* begin Data in this exercise *

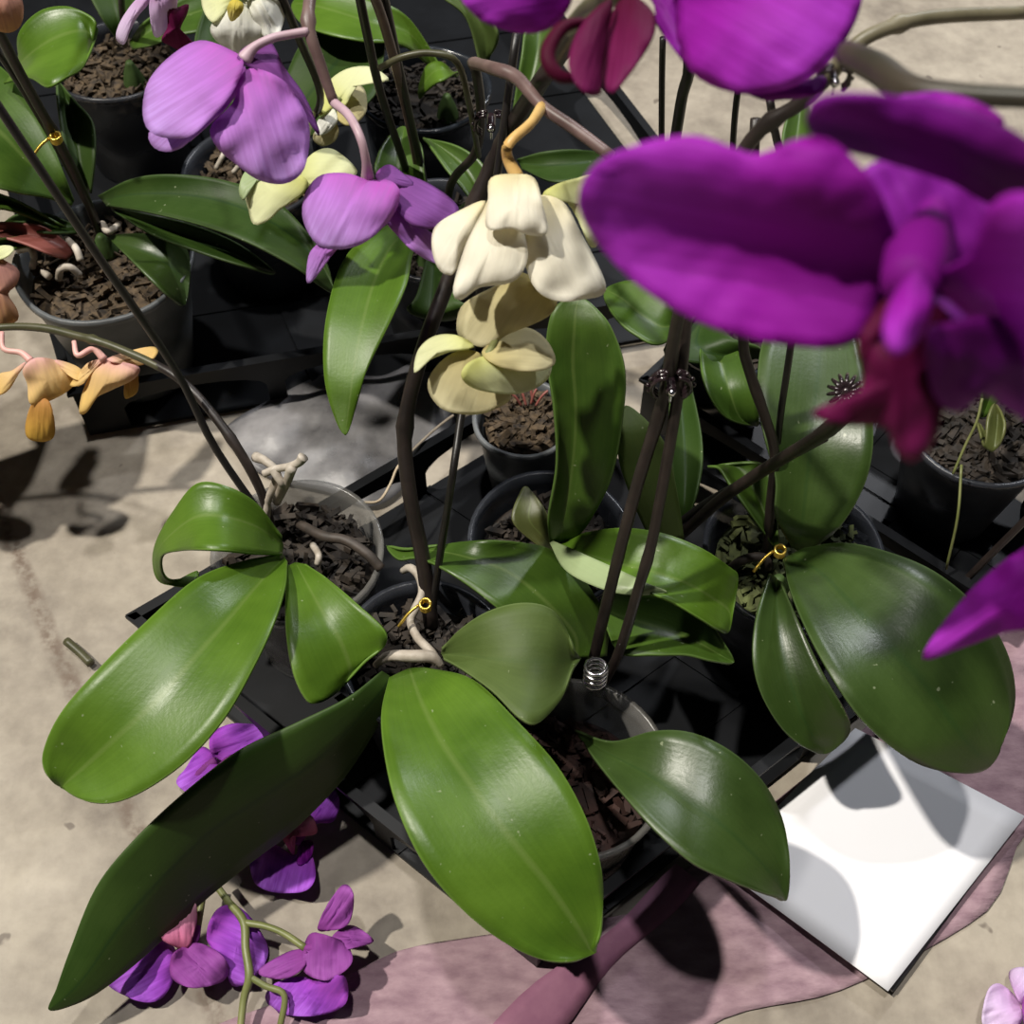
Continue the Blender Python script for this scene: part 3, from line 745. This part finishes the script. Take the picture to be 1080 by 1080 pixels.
leaf(h, [(112,216,116,218,118,222,.130,.001), (152,226,157,236,162,248,.142), (205,238,210,254,216,268,.146), (252,258,256,270,258,281,.142), (290,288,.135)], M['leaf_shaded'])
leaf(h, [(116,248,117,252,119,256,.126,.001), (150,246,144,263,140,276,.134), (182,250,172,276,162,298,.132), (200,272,191,297,181,315,.120), (196,320,.112)], M['leaf_glossy'])
leaf(h, [(78,262,77,268,70,274,.128,.001), (48,240,50,254,52,268,.140), (18,235,20,246,22,256,.146), (-10,236,-10,242,-10,248,.146), (-30,244,.142)], M['leaf_red'])
leaf(h, [(82,238,82,242,80,246,.132,.001), (50,226,50,236,50,246,.138), (20,226,22,234,24,242,.136), (4,236,.132)], M['leaf_shaded'])
leaf(h, [(88,200,92,202,96,204,.140,.001), (70,160,84,165,100,165,.155), (62,120,78,125,98,130,.165), (60,92,68,100,80,108,.17), (62,86,.17)], M['leaf_shaded'])
leaf(h, [(60,250,58,253,56,256,.130,.001), (0,252,-4,262,-8,272,.150), (-50,268,-55,300,-62,335,.168), (-115,282,-122,325,-130,368,.170), (-180,310,-185,345,-192,382,.160), (-225,360,.15)], M['leaf'])  # unseen leaf, added to throw the shadow band on the left floor
leaf(h, [(70,240,66,240,62,242,.140,.001), (0,205,-4,212,-8,220,.165), (-70,200,-75,228,-82,255,.19), (-150,225,-155,255,-160,285,.20), (-215,265,.195)], M['leaf'])  # second unseen leaf, added to break up that shadow band
tube('flower_spike', [(106,246,.12), (80,185,.19), (55,138,.24), (20,75,.30), (0,36,.335), (-20,0,.36)], .0032, M['spike'], h, knobs=(0.4,))
tube('stake', [(104,240,.12), (62,160,.20), (30,105,.26), (-5,50,.31)], .0020, M['stake'], h)
twist(h, (60,148), .238)
for rt in ([(20,264,.125), (32,262,.135), (36,272,.13), (34,282,.122)], [(62,294,.122), (64,284,.132), (74,282,.134), (84,290,.126)], [(45,286,.124), (52,292,.124)],
           [(70,252,.13), (80,262,.135), (85,275,.13)], [(108,236,.13), (114,244,.134), (125,238,.13)]):
    tube('aerial_root', rt, .0026, M['root'], h)
f = flower(h, [(-22,-5,.362), (-12,-12,.37), (0,-18,.372)], .002, M['spike_mauve'])
petal(f, [(-5,-20),(15,-12),(24,5),(22,25),(10,34),(-8,28),(-25,0)], M['ora_pink'], .372, .35, .008)

# ---- I: orchid in the dark pot at the top, with the pale lavender flower hanging in front
i = orchid('dark pot at top left under the pale lavender flower', 122, 62, h=0.10, rt=0.055, rb=0.044, mat='pot', fill='moss', seed=8)
crown(i, 130, 45, 0.095, 0.135)
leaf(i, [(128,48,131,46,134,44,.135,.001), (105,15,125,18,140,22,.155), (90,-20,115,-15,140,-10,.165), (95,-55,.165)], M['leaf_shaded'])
leaf(i, [(140,52,138,48,137,44,.135,.001), (160,48,155,36,150,25,.150), (185,38,182,22,180,5,.158), (225,28,225,8,225,-15,.158), (260,-5,.15)], M['leaf'])
tube('flower_spike', [(132,48,.11), (128,-10,.22), (138,-60,.31), (160,-60,.35), (175,-20,.355)], .0026, M['spike'], i)
f = flower(i, [(168,-30,.355), (165,-12,.35), (165,-3,.345)], .0022, M['pedicel_lav'])
petal(f, [(160,-8),(146,-2),(134,12),(125,28),(123,41),(131,47),(136,34),(145,17),(156,4)], M['lav_pale'], .345, .315, .004)
petal(f, [(164,-10),(158,2),(159,22),(164,39),(175,32),(186,8),(184,-12)], M['lav_pale'], .348, .318, .004)
petal(f, [(176,0),(186,8),(198,4),(197,14),(190,32),(204,46),(196,56),(180,48),(170,42),(177,28)], M['lip'], .342, .31, .004, name='lip')

# ---- P: orchid with the cream and white flowers, its clear pot hidden behind the lavender flower
p = orchid('shaded translucent pot behind the large lavender flower, with drooping white and cream flowers', 268, 178, h=0.10, mat='pot', fill='moss', seed=9)
crown(p, 285, 165, 0.095, 0.13)
leaf(p, [(280,150,288,155,296,160,.13,.001), (310,60,330,95,350,130,.155), (345,10,370,45,400,90,.165), (400,-30,.17)], M['leaf_shaded'])
leaf(p, [(262,160,268,165,274,168,.13,.001), (225,105,240,118,250,128,.155), (205,55,225,70,245,85,.165), (215,10,228,20,242,30,.17), (228,-5,.17)], M['leaf_shaded'])
tube('flower_spike', [(290,165,.10), (325,130,.20), (338,100,.25), (315,40,.31), (290,-20,.35)], .0025, M['spike'], p)
for rt in ([(228,178,.115), (234,166,.122), (238,158,.122)], [(246,182,.115), (256,172,.122), (262,180,.116)]):
    tube('aerial_root', rt, .002, M['root'], p)
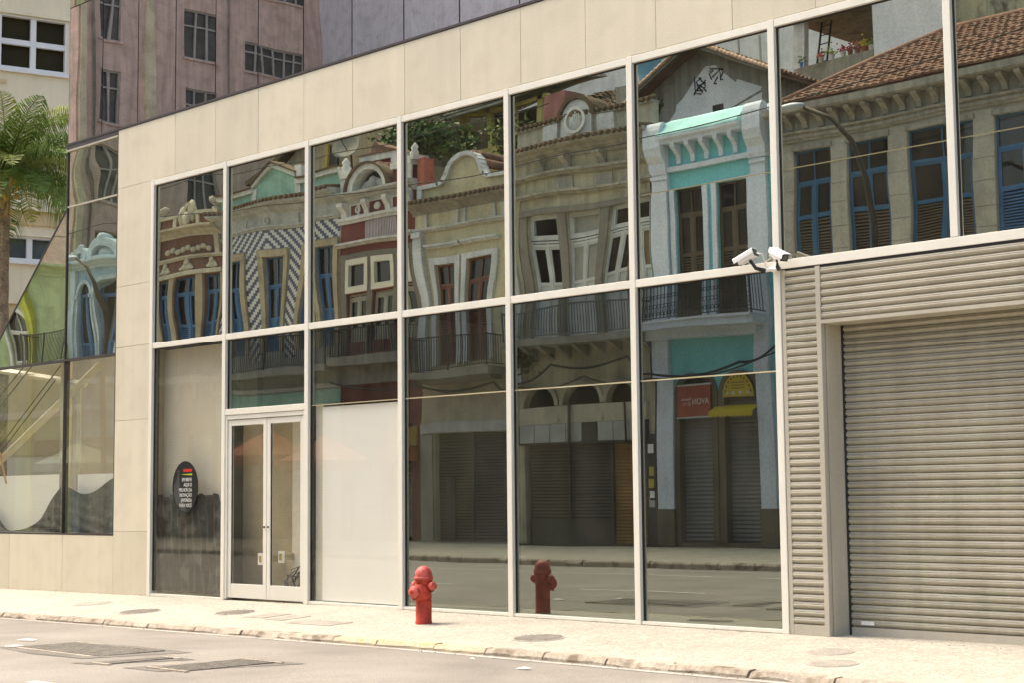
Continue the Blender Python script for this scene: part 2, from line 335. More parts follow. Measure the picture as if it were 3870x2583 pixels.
# ---------------------------------------------------------------- the glass-fronted building
bld = thing('office_building', 'modern cream stone building with a large mirror glass shopfront and purple glass above', 'building', (-17, 0, 0))
def pane(x0, x1, z0, z1, y, mat, A=.0018, name='glass_pane', peak=.30, tilt=(0, 0), nx=12, nz=16, parent=None, seed=0):
    """a big sealed glass unit, bowed inwards a little like real ones"""
    rs = random.Random(seed+int(x0*31+z0*7)); ph = [rs.uniform(0, 6.28) for _ in range(4)]; B = A*.24
    mb = MB(); V = []
    for i in range(nx+1):
        for j in range(nz+1):
            u, v = i/nx, j/nz
            vz = v/peak*.5 if v < peak else .5+(v-peak)/(1-peak)*.5
            s_ = (1-(2*u-1)**2)*math.sin(PI*vz)**.9 if 0 < v < 1 else 0
            d = A*s_ + B*(math.sin(2.2*PI*u+ph[0])*math.sin(1.3*PI*v+ph[1])+.6*math.sin(3.1*PI*v+ph[2])*math.sin(1.1*PI*u+ph[3]))
            d += tilt[0]*(u-.5)*(x1-x0)+tilt[1]*(v-.5)*(z1-z0)
            V.append((x0+(x1-x0)*u, y+d, z0+(z1-z0)*v))
    n = nz+1; F = [(i*n+j, (i+1)*n+j, (i+1)*n+j+1, i*n+j+1) for i in range(nx) for j in range(nz)]
    mb.add(V, F, True); mb.cur = 1
    q = [V[0], V[nx*n], V[nx*n+nz], V[nz]]; w = [(p[0], y+.016, p[2]) for p in q]
    mb.add(q+w, [(7,6,5,4),(0,4,5,1),(1,5,6,2),(2,6,7,3),(3,7,4,0)])
    return mb.build(name, [mat, BACK], parent or bld)
MX = [-23.309, -21.209, -19.095, -16.980, -14.830, -12.680, -10.545, -8.314, -6.10, -3.90, -1.70]
TU, TL, MU, ML, HW = 6.983, 6.892, 4.184, 4.089, .045
for i, x in enumerate(MX):
    z0 = gz(x, 0)-.0 if i < 7 else ML+.1
    bevel(MB().box(x-HW, x+HW, -.014, .14, z0, TU).build('mullion', white_al, bld), .006)
    MB().box(x+HW, x+HW+.014, .036, .13, max(z0, .05), TL).build('gasket', gasket, bld)
for i in range(len(MX)-1):
    a, b = MX[i]+HW+.001, MX[i+1]-HW-.001
    bevel(MB().box(a, b, -.009, .14, TL, TU-.002).build('transom', white_al, bld), .005)
    if i < 6: bevel(MB().box(a, b, -.009, .14, ML, MU).build('transom', white_al, bld), .005)
    MB().box(a, b, .036, .12, TL-.014, TL).build('gasket', gasket, bld)
    if i >= 5:                     # panes split by a thin sealant joint
        pane(a+.012, b, MU+.0, 5.222, .05, G_UP, .0007, peak=.5, seed=i); pane(a+.012, b, 5.234, TL-.012, .05, G_UP, .0005, peak=.5, seed=i)
        MB().box(a+.012, b, .048, .07, 5.222, 5.234).build('sealant_joint', joint_u, bld)
    else:
        pane(a+.012, b, MU+.0, TL-.012, .05, G_UP, [.0022, .0019, .0016, .0021, .0023, .001][i], peak=[.3, .28, .3, .26, .30, .4][i], seed=i)
bevel(MB().box(MX[6]-HW, MX[-1]+HW, -.012, .14, ML-.005, MU+.004).build('transom', white_al, bld), .005)
# lower bays
for i in range(6):
    a, b = MX[i]+HW+.001, MX[i+1]-HW-.001; gt = G_CLR if i < 3 else G_LOW
    MB().box(a, b, .036, .12, ML-.014, ML).build('gasket', gasket, bld)
    if i == 1:
        pane(a+.012, b, 2.972, ML-.014, .05, G_LOW, .0008, peak=.5, seed=50)
        bevel(MB().box(a, b, -.011, .14, 2.872, 2.968).build('transom', white_al, bld), .005); continue
    zb = gz(a, 0)+.045
    bevel(MB().box(a, b, -.004, .12, gz(a, 0)+.005, zb).build('sill', white_al, bld), .004)
    MB().box(a, b, .0, .1, gz(a, 0)-.03, gz(a, 0)+.005).build('sill_joint', grate_m, bld)
    if i == 0: pane(a+.012, b, zb, ML-.014, .05, G_BAY, .0006, peak=.5, seed=i+60)
    elif i == 2:
        pane(a+.012, b, zb, 2.924, .05, gt, .0004, peak=.5, seed=i+60); pane(a+.012, b, 2.936, ML-.014, .05, G_LOW, .0008, peak=.5, seed=i+70)
        MB().box(a+.012, b, .047, .07, 2.924, 2.936).build('sealant_joint', joint_m, bld)
    else:
        pane(a+.012, b, zb, 2.924, .05, gt, .0006, peak=.5, tilt=((.0, .0), (0, .0004), (-.0009, .0))[i-3], seed=i+60)
        pane(a+.012, b, 2.936, ML-.014, .05, gt, .0007, peak=.5, tilt=((0, 0), (.0005, 0), (.0009, 0))[i-3], seed=i+70)
        MB().box(a+.012, b, .044, .07, 2.922, 2.938).build('sealant_joint', joint_m, bld)
# double door in the second bay
a, b = MX[1]+HW+.001, MX[2]-HW-.001; mdl = -20.1
frame = MB().box(a, a+.05, .0, .12, .0, 2.868).box(b-.04, b, .0, .12, 0, 2.868).box(a+.05, b-.04, .002, .12, 2.80, 2.868).build('door_frame', door_al, bld); bevel(frame, .004)
for (p, q) in ((a+.054, mdl-.006), (mdl+.006, b-.044)):
    d = MB(); d.box(p, p+.085, .018, .07, .02, 2.79).box(q-.085, q, .018, .07, .02, 2.79).box(p+.085, q-.085, .020, .07, .02, .235).box(p+.085, q-.085, .020, .07, 2.70, 2.79)
    d = bevel(d.build('door', door_al, bld), .004)
    pane(p+.085, q-.085, .235, 2.70, .045, G_CLR, .0002, parent=d, name='pane', nx=4, nz=6)
    MB().box(p+.085, p+.095, .03, .046, .24, 2.70).build('gasket', gasket, d)
    MB().lathe([(.014, 0), (.014, .02), (.008, .03)], ((q-.04) if p < -20.5 else (p+.04), .02, 1.12), (0,-1,0), 10).build('lock', black, d)
# stone cladding: every slab its own piece, standing proud of a dark core
bx_ = MB().box(-24.40, MX[0]-HW-.006, .022, .35, -.3, 8.0).box(-24.40, MX[-1]+.5, .022, .35, 7.0, 8.03).box(-34, -24.43, .022, .35, -.3, .93).build('wall_core', stonejoint, bld)
def slab(x0, x1, z0, z1):
    return bevel(MB().box(x0+.003, x1-.003, -.0+random.uniform(0, .0015), .03, z0+.003, z1-.003).build('stone_slab', stone, bld), .002, 1)
slab(-24.42, -22.652, 6.988, 8.035)
x = -22.652
while x < MX[-1]+.5: slab(x, x+1.1563, 6.988, 8.035); x += 1.1563
for z0, z1 in ((-.2, 1.02), (1.02, 2.91), (2.91, 4.18), (4.18, 5.25), (5.25, 6.988)): slab(-24.42, MX[0]-HW-.004, z0, z1)
for x0, x1 in ((-33.6, -31.7), (-31.7, -29.86), (-29.86, -28.02), (-28.02, -26.1), (-26.1, -24.42)): slab(x0, x1, -.3, .945)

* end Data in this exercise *

Exercise directions: Within the listing above, find every line containing the string "pixels" and return it.

Result for this exercise:
Continue the Blender Python script for this scene: part 3, from line 745. This part finishes the script. Take the picture to be 1080 by 1080 pixels.
Continue the Blender Python script for this scene: part 2, from line 335. More parts follow. Measure the picture as if it were 3870x2583 pixels.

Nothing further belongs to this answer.